2021-01-13 Thread Dennis Kliban
+1 to fully automating the release pipeline. This would allow us to do as
many releases as needed to satisfy all stakeholders.

On Tue, Jan 12, 2021 at 4:11 PM David Davis  wrote:

> There are some great features that have been added to Github Actions--one
> of them being manual triggers for workflows (before we weren't sure how we
> could trigger the entire release process). So I think we're in a good
> position now that we're on Github Actions to automate the rest of the
> release process.
>
> The problem is finding the time. I think we're all spread thin and we're
> talking about a week or two...? I would love to see this happen though as I
> think it would pay for itself after a couple releases.
>
> David
>
>
> On Tue, Jan 12, 2021 at 3:48 PM Brian Bouterse 
> wrote:
>
>> Stakeholder's won't agree on a single "LTS" (agreed daniel that's not a
>> great name for it) so I think option 3 is a non-starter. Option 2 is what
>> we do today and I agree it has the issues already mentioned.
>>
>> So +1 to option 1, but as already mentioned, practically speaking, I
>> believe we can't release any more than we are without fully automating the
>> process.
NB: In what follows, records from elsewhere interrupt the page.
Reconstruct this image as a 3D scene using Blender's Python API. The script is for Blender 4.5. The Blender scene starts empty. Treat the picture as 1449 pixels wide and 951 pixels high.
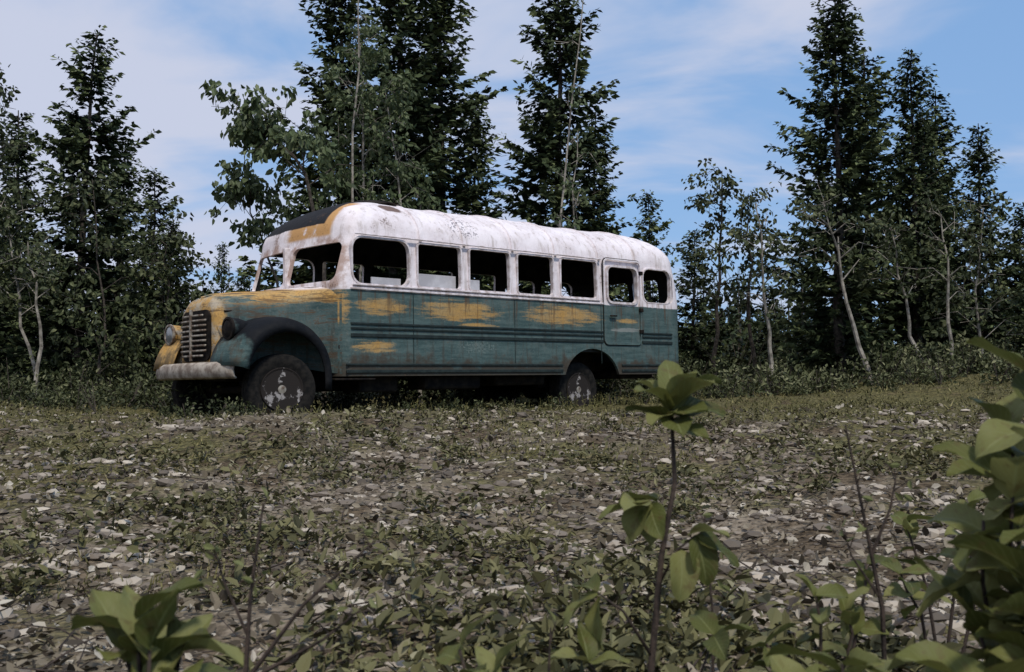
import bpy, math, random
import numpy as np
from mathutils import Vector, Matrix
sc=bpy.context.scene
sc.view_settings.view_transform='Standard'
sc.view_settings.look='None'
sc.view_settings.exposure=0
R_=np.random.RandomState
# ------------------------------------------------------------ helpers
def lat(ix,iy,s):
    h=(ix.astype(np.int64)*374761393+iy.astype(np.int64)*668265263+s*1442695041)&0x7fffffff
    h=((h^(h>>13))*1274126177)&0x7fffffff
    return ((h^(h>>16))&0xffff)/65535.0
def vn(x,y,s=0):
    x=np.asarray(x,float);y=np.asarray(y,float)
    ix=np.floor(x);iy=np.floor(y);fx=x-ix;fy=y-iy
    fx=fx*fx*(3-2*fx);fy=fy*fy*(3-2*fy)
    a=lat(ix,iy,s);b=lat(ix+1,iy,s);c=lat(ix,iy+1,s);d=lat(ix+1,iy+1,s)
    return (a*(1-fx)+b*fx)*(1-fy)+(c*(1-fx)+d*fx)*fy
def sst(a,b,x):
    t=np.clip((np.asarray(x,float)-a)/(b-a),0,1);return t*t*(3-2*t)
BX,BY,BA=-2.1,12.25,math.atan2(.668,.744)
def gh(x,y):
    x=np.asarray(x,float);y=np.asarray(y,float)
    h=.37*sst(0.5,10.5,y)
    h=h+.55*sst(1.5,9.5,x)*sst(10,18,y)+.30*sst(16.5,23,y)+.12*sst(-4,-9,x)*sst(9,16,y)
    lx=(x-BX)*math.cos(BA)+(y-BY)*math.sin(BA); ly=-(x-BX)*math.sin(BA)+(y-BY)*math.cos(BA)
    inb=sst(-3,-1.5,lx)*sst(8.5,7,lx)*sst(-1.2,-.2,ly)*sst(3.6,2.6,ly)
    amp=1-.8*inb
    near=sst(60,8,np.hypot(x,y))
    h=h+.09*sst(2.2,4.2,lx)*sst(9,7,lx)*sst(-2.2,-.3,ly)*sst(5,3,ly)
    h=h-.05*sst(-2.5,-1.2,lx)*sst(1.5,.2,lx)*sst(-1.5,-.2,ly)
    n=(vn(x*.5+3,y*.5,1)-.5)*.18+(vn(x*1.7,y*1.7,2)-.5)*.10+(vn(x*5,y*5,3)-.5)*.045+(vn(x*13,y*13,4)-.5)*.018*near
    return h+n*amp
class MB:
    def __init__(s): s.V=[];s.L=[];s.S=[];s.M=[];s.A=[];s.U=[];s.W=[];s.n=0
    def quads(s,Q,mat=0,rnd_shade=0.5,lu=None,lv=None):
        Q=np.asarray(Q,float);n=len(Q)
        if n==0:return
        s.V.append(Q.reshape(-1,3));s.L.append(np.arange(4*n)+s.n);s.S.append(np.full(n,4));s.M.append(np.full(n,mat))
        s.A.append(np.repeat(np.broadcast_to(rnd_shade,(n,)),4))
        s.U.append(np.zeros(4*n) if lu is None else lu.reshape(-1)); s.W.append(np.zeros(4*n) if lv is None else lv.reshape(-1))
        s.n+=4*n
    def mesh(s,V,F,mat=0,rnd_shade=0.5,lu=None,lv=None):
        V=np.asarray(V,float);k=len(V)
        s.V.append(V);s.L.append(np.concatenate([np.asarray(f) for f in F])+s.n)
        s.S.append(np.array([len(f) for f in F]));s.M.append(np.full(len(F),mat))
        s.A.append(np.broadcast_to(np.asarray(rnd_shade,float),(k,)).copy())
        s.U.append(np.zeros(k) if lu is None else np.asarray(lu));s.W.append(np.zeros(k) if lv is None else np.asarray(lv))
        s.n+=k
    def tube(s,P,r,mat=0,n=6,rnd_shade=.5):
        P=np.asarray(P,float);m=len(P);r=np.broadcast_to(r,(m,))
        T=np.gradient(P,axis=0);T/=np.linalg.norm(T,axis=1)[:,None]+1e-9
        ref=np.array([0,0,1.]) if abs(T[0][2])<.9 else np.array([1.,0,0])
        A=np.cross(T,ref);A/=np.linalg.norm(A,axis=1)[:,None]+1e-9;B=np.cross(T,A)
        a=np.arange(n)*2*math.pi/n
        V=(P[:,None]+r[:,None,None]*(A[:,None]*np.cos(a)[None,:,None]+B[:,None]*np.sin(a)[None,:,None])).reshape(-1,3)
        F=[(i*n+j,i*n+(j+1)%n,(i+1)*n+(j+1)%n,(i+1)*n+j) for i in range(m-1) for j in range(n)]
        F.append(tuple(range((m-1)*n,m*n)));F.append(tuple(range(n))[::-1])
        s.mesh(V,F,mat,rnd_shade)
    def data(s,name,mats,smooth=False,attrs=True):
        V=np.concatenate(s.V);L=np.concatenate(s.L);S=np.concatenate(s.S);M=np.concatenate(s.M)
        me=bpy.data.meshes.new(name)
        me.vertices.add(len(V));me.vertices.foreach_set('co',V.reshape(-1).astype(np.float32))
        me.loops.add(len(L));me.loops.foreach_set('vertex_index',L.astype(np.int32))
        me.polygons.add(len(S));st=np.concatenate([[0],np.cumsum(S)[:-1]])
        me.polygons.foreach_set('loop_start',st.astype(np.int32))
        me.polygons.foreach_set('material_index',M.astype(np.int32))
        for m in mats: me.materials.append(m)
        me.update(calc_edges=True);me.validate()
        if attrs and len(me.vertices)==len(V):
            for nm,ar in (('rnd_shade',s.A),('lu',s.U),('lv',s.W)):
                at=me.attributes.new(nm,'FLOAT','POINT');at.data.foreach_set('value',np.concatenate(ar).astype(np.float32))
        me.polygons.foreach_set('use_smooth',np.full(len(me.polygons),smooth))
        return me
def addobj(name,me,loc=(0,0,0),rot=0,scale=1,parent=None):
    o=bpy.data.objects.new(name,me);sc.collection.objects.link(o)
    o.location=loc;o.rotation_euler=(0,0,rot) if not hasattr(rot,'__len__') else rot
    o.scale=(scale,)*3 if not hasattr(scale,'__len__') else scale
    if parent: o.parent=parent
    return o
def nrm(a): return a/(np.linalg.norm(a,axis=-1,keepdims=True)+1e-9)
def leaves6(B,D,N,L,W,fold=.25,droop=.15):
    D=nrm(D);S=nrm(np.cross(D,N));N=np.cross(S,D);L=L[:,None];W=W[:,None]
    up=fold*W
    tip=B+D*L-N*L*droop; m1=B+D*L*.35;m2=B+D*L*.7-N*L*droop*.4
    l1=m1+S*W*.5+N*up*.5;l2=m2+S*W*.38+N*up*.4;r1=m1-S*W*.5+N*up*.5;r2=m2-S*W*.38+N*up*.4
    return np.stack([np.stack([B,l1,l2,tip],1),np.stack([B,tip,r2,r1],1)],1).reshape(-1,4,3)
def rdir(rs,n): 
    v=rs.normal(size=(n,3));return nrm(v)
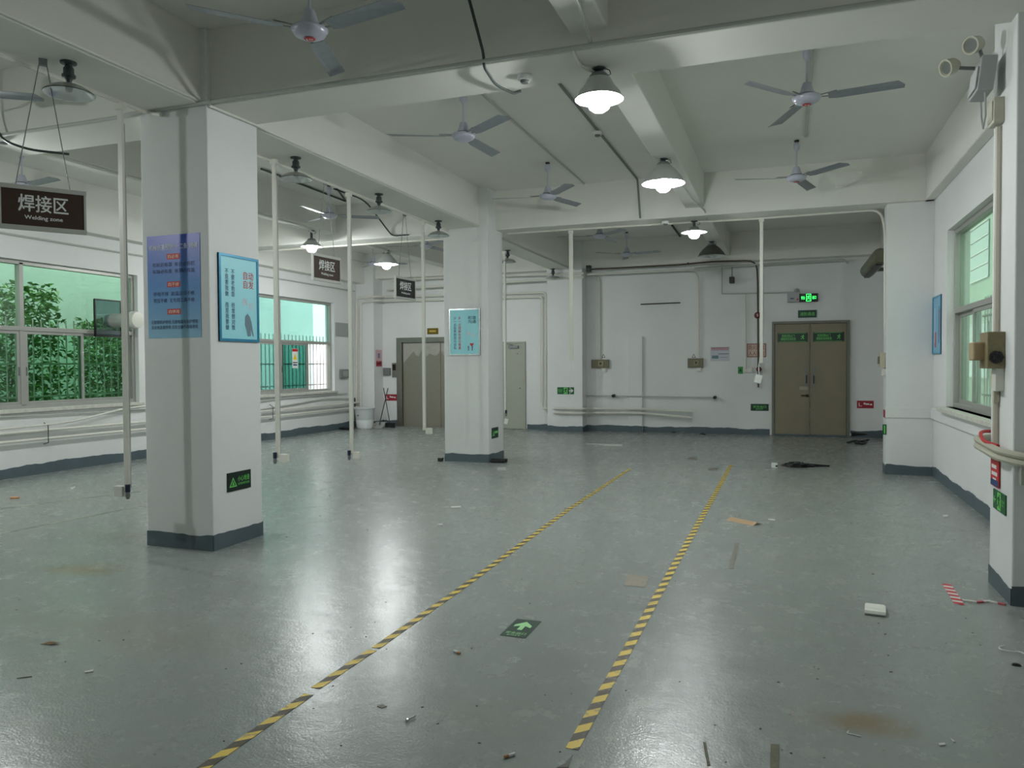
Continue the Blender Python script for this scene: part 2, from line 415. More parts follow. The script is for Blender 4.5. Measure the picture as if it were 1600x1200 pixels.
# skirtings
skirting('baseboard_left', [(XL, Y0), (XL, 4.98)][::-1], .15, 1)
skirting('baseboard_left', [(-9.72, 4.98), (-9.72, 5.6)][::-1], .15, 2)
skirting('baseboard_left', [(XL, 5.6), (XL, 10.86)][::-1], .15, 11)
skirting('baseboard_left', [(-9.72, 10.86), (-9.72, 11.5)][::-1], .15, 12)
skirting('baseboard_left', [(XL, 11.5), (XL, 16.31)][::-1], .15, 13)
skirting('baseboard_back', [(XL, 16.31), (-9.42, 16.31), (-9.42, YB), (-9.02, YB)][::-1], .15, 14)
skirting('baseboard_back', [(-7.2, YB), (-6.62, YB)][::-1], .12, 15)
skirting('baseboard_back', [(-5.66, YB), (-5.05, YB), (-5.05, 16.36), (-4.24, 16.36), (-4.24, YB), (-.34, YB)][::-1], .13, 16)
skirting('baseboard_back', [(1.2, YB), (XR, YB)][::-1], .13, 17)
skirting('baseboard_right', [(XR, YB), (XR, 11.62), (1.245, 11.62), (1.245, 11.3), (XR, 11.3), (XR, 5.97)][::-1], .13, 18)
skirting('baseboard_right', [(XR, 5.42), (XR, Y0)][::-1], .13, 19)
# plaster band on the right wall
MBt = MB().b2((1.235, 11.285, .76), (XR, 11.3, .90)); MBt.b2((1.77, 5.97, .76), (XR, 11.3, .90))
struct(MBt.build('trim_1', WALL, bev=.004))
struct(MB().b2((-3.28, YB-.07, 0), (-2.98, YB, 2.10)).build('trim_2', WALL, bev=.004), 'narrow boxed chase on the back wall')

skirting('baseboard_chase', [(-3.28, YB-.07), (-2.98, YB-.07)][::-1], .13, 31)
# ------------------------------------------------------------------ windows
def window(n, W, xg, face, label, glassmat, open_sash=None, gl2=None):
    y0, y1, z0, z1 = W; rz = ROT[face]; w = y1-y0; h = z1-z0; zt = 1.11/2.05*h    # transom height from sill
    t = thing('window_%d' % n, None, None, (xg, (y0+y1)/2, z0), rz); struct(t, label)
    f = MB(); e = .055; d = .09
    for x in (-w/2+e/2, w/2-e/2): f.box((x, 0, h/2), (e, d, h))
    for z in (e/2, h-e/2): f.box((0, 0, z), (w-2*e, d, e))
    f.box((0, -.01, zt), (w-2*e, d, .06)); f.box((0, 0, zt/2+e/4), (.075, d, zt-e)); f.box((0, 0, (h+zt)/2), (.06, d, h-zt-e))
    f.build('window_frame', ALU, t, bev=.003)
    pw = w/2-e-.03
    for s in (-1, 1):
        MB().box((s*(.03+pw/2), .01, (h+zt)/2-.02), (pw, .006, h-zt-e)).build('pane', gl2 or glassmat, t)
        k = (w/2-e-.0375); sw = k/2+.025
        for j in (0, 1):
            cx = s*.0375+(s*(sw/2) if j == 0 else s*(k-sw/2)); yy = (-.022 if j == 0 else .022)
            if open_sash and (s, j) == open_sash: cx = s*.0375+s*(sw/2)+.1; 
            sh = zt-e-.03; q = .042
            sf = MB()
            for x in (-sw/2+q/2, sw/2-q/2): sf.box((cx+x, yy, e+sh/2), (q, .03, sh))
            for z in (q/2, sh-q/2): sf.box((cx, yy, e+z), (sw-2*q, .03, q))
            so = sf.build('sash', ALU, t, bev=.002)
            MB().box((cx, yy, e+sh/2), (sw-2*q+.01, .006, sh-2*q+.01)).build('pane', glassmat, so)
            if j == 0: MB().box((cx-s*(sw/2-.02), yy-.02, e+sh*.45), (.012, .012, .12)).build('latch', GREYM, so)
    return t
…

Can we fully automate the release process first, and then
>> re-discuss a policy change after?
>>
>>
>>
>> On Wed, Jan 6, 2021 at 12:12 PM Daniel Alley  wrote:
>>
>>> Matt, that is a good observation and meanwhile with pulp2 we had such a
 policy, we cannot adopt it with pulp3. Release fast and release often is
 something we are trying to stick to.

>>>
>>> I don't think Matt was suggesting in any way that we not release fast
>>> and often, it's just that we have to pick a combination of cadance and # of
>>> supported releases that works for everyone.  This is basically Option 1
>>> with a pre-determined number of supported releases (rather than "backport
>>> to whatever version the stakeholder is using + all the others in between"
>>> which is how I interpret Option 1).
>>>
>>> I totally agree with David that it would be a pain to manage without
>>> automation though, same as Option 1.
>>>
>>> I think what would most likely happen under that plan is that we would
>>> see each stakeholder will take a release, stick to it until it is about to
>>> be dropped and then upgrade to the newest one, which is roughly the same as
>>> the LTS plan except that each stakeholder can choose their own "LTS"
>>> version and they could do an mid-cycle upgrade if there was ever a good
>>> reason to.
>>>
>>> Whatever option we choose, I'm kind of negative about actually using the
>>> term "LTS" given that I don't think we'd be supporting any version for more
>>> than 5-7 months.  The timeframe is a bit short for how the LTS moniker is
>>> typically used.
>>>
>>> On Wed, Jan 6, 2021 at 8:58 AM Ina Panova  wrote:
>>>
 Matt, that is a good observation and meanwhile with pulp2 we had such a
 policy, we cannot adopt it with pulp3. Release fast and release often is
 something we are trying to stick to.

 It would be best to agree on the LTS version that would make all the
 stakeholders happy but as it was pointed out not sure how we'd make this
 possible, everyone has a different pace and release cycle.
 Having that said, we should probably stick to option1 which puts more
 burden on us but in return users and stakeholders are happy and the
 project's upgrade path is stable.
 One thing we could possibly do about the backport requests is to really
 be thorough about which ones to accept by assessing the impact of the
 stakeholder who has created the request and their possibility to upgrade if
 any.
 
 Regards,

 Ina Panova
 Senior Software Engineer| Pulp| Red Hat Inc.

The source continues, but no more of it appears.